The solid state transformations are listed in Table 7 and presented in the reaction scheme (Fig. 8).

Table 7 Solid state invariant equilibria

5 Conclusions

As a result of a complex experimental study of phase equilibria in the Zr-Ti-Cu system, liquidus and solidus projections, the Scheil reaction scheme, and isopleths for a number of isoconcentrates were constructed for the first time. The phase equilibria are defined by the phases Zr14Cu51 and τ1, being in equilibria with all other phases on the solidus projection and having the widest fields of primary crystallization on the liquidus projection.

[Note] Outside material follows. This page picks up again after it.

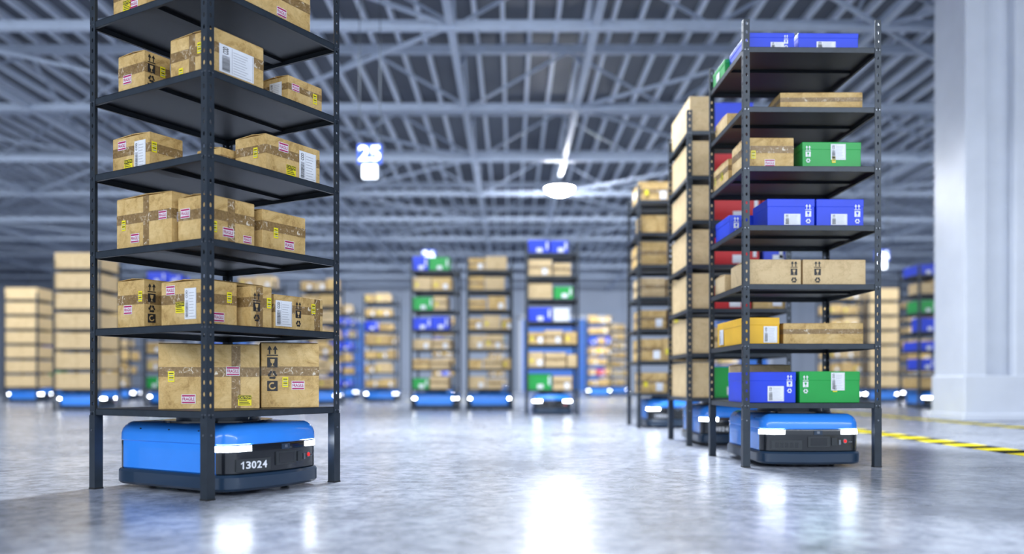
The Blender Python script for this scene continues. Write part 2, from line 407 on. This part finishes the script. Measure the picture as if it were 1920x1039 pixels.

The τ1 phase has wide homogeneity range, which extends from 39 to 54 at.% Cu and from 21 to 31 at.% Ti. Compounds Zr14Cu51 and ZrCu dissolve up to 12 at.% Ti, Zr7Cu10 dissolves 9 at.% Ti. The homogeneity ranges of these phases are located along the copper isoconcentrates. The solubility of the third component in other binary compounds does not exceed 2 at.%.

The solidus projection is characterized by presence of the following three-phase regions: γ + τ1 + ZrCu, τ1 + ZrCu + Zr7Cu10, τ1 + Zr7Cu10 + Zr14Cu51, Zr7Cu10 + Zr14Cu51 + Zr3Cu8, γ + τ1 + TiCu, τ1 + TiCu + Zr14Cu51, TiCu + Zr14Cu51 + Ti3Cu4, Zr14Cu51 + Ti3Cu4 + TiCu2, Zr14Cu51 + TiCu2 + TiCu4, Zr14Cu51 + TiCu4 + (Cu) and Zr14Cu51 + (Cu) + ZrCu5. The regions Zr7Cu10 + Zr14Cu51 + Zr3Cu8 and Zr14Cu51 + (Cu) + ZrCu5 form by transition-type reactions, the rest by eutectic reactions. The temperatures of eutectic reactions are within 825-880 °C. Ten invariant three-phase eutectic equilibria occur in the system.

In contrast to the literature data, it is shown that TiCu2 participates in equilibria with the melt and decomposes by eutectoid reaction TiCu2 ⇄ Zr14Cu51 + TiCu4 + Ti2Cu3. This equilibrium and TiCu2 + Ti3Cu4 ⇄ Zr14Cu51 + Ti2Cu3 occur between 840 and 850 °C.

It is shown for the first time that the ternary compound τ2 forms by invariant three-phase reaction Zr14Cu51 + τ1 ⇄ τ2 at 827 °C.